O kadar gürültülü gelmiştin ki; bu kadar sessiz gitmene şaşırdım doğrusu! Beklerdim. Kızılca kıyameti koparıp, deprem misali yeri yerinden oynatmanı! “Gücün yetmedi.” Diyeceğim. İmkânsız olacak. “Gerek duymadın” diyeceğim. Alakasız olacak

Bildiğim tüm alakalar kaybolacak. Sen yapardın. Olmadı, ortaya bir laf atar yerle yeksan ederdin. Niye yapmadın ki? Alışmıştım haklı iken haksız çıkmana. Şimdi beni bıraktığın girdaba çekiliyorum. Uzunca bir kuyu, uzunca bir yok oluş; zaten bu saatten sonra dönülmez bu yokuş. Adım atacak dermanım yok! Ayağa kalkacak gücüm yok. Nedenim, düşmekten korkmak değildi ki; ya yine sen itersen! Bu defa nasıl kalkarım? Kime, nasıl tutunurum?

Oysa ben sana tutununca, düşmem sandım. Sesini duymasam diğer sesleri de duyarım sandım. Affet beni hem ayakta duracak gücüm kalmadığı için hem de hayata tutunacak gücüm kalmadığı için! Zor geldi be inan zor geldi. Kimsin ki diyorum kendime! Kimdin de bu kadar yaralamana izin verdim? Kırıp döktün. Enkazımı ezip geçtin sahi ne olsun istedin. Şimdilerde tüm seslere sağırım. Tüm yüzlere yabancı.

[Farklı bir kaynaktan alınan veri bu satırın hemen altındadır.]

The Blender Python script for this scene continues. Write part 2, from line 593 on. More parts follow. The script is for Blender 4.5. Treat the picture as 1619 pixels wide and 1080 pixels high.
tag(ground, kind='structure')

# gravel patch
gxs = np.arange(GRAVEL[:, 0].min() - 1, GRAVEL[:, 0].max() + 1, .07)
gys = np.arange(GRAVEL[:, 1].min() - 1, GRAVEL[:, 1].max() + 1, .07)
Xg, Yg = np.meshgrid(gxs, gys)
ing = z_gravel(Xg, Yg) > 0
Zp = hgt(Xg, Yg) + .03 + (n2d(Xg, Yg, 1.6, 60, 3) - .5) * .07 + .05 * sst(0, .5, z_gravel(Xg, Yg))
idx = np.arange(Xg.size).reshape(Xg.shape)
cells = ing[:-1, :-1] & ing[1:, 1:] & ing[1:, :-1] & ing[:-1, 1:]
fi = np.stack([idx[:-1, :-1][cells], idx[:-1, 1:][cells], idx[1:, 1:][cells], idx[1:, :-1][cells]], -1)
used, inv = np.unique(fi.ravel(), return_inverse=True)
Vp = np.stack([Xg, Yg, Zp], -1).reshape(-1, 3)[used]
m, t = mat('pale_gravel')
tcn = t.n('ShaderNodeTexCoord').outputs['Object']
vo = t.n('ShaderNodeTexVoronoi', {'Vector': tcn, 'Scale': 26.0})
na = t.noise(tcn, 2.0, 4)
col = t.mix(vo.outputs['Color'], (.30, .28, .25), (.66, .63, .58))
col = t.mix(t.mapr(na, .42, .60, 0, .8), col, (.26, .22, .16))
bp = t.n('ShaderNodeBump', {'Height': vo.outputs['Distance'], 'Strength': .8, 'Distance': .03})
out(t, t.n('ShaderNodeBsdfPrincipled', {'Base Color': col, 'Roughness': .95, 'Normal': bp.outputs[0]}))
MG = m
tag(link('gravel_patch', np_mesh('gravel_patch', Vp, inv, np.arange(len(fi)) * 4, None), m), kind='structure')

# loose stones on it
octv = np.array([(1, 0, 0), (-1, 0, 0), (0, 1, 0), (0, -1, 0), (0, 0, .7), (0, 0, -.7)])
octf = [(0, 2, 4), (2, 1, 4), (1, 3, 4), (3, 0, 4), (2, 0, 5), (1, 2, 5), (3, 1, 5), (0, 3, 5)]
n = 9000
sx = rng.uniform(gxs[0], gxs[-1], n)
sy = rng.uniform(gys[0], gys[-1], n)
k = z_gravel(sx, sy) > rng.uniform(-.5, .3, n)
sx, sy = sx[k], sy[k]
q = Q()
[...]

Bir insan tüm tekrarlanmaması gerekenleri bir insanda öğrenir mi? Hadi öğrendi. Bu kadar içten; keşkelenir mi? Ben öğrendim. İlmik ilmik keşke ördüm. Kaç zaman oldu. Onu bile unuttum. Ara sıra soluk soluğa uyanıyorum. Sonra geçip gidiyor. Hiç yaşanmamışçasına!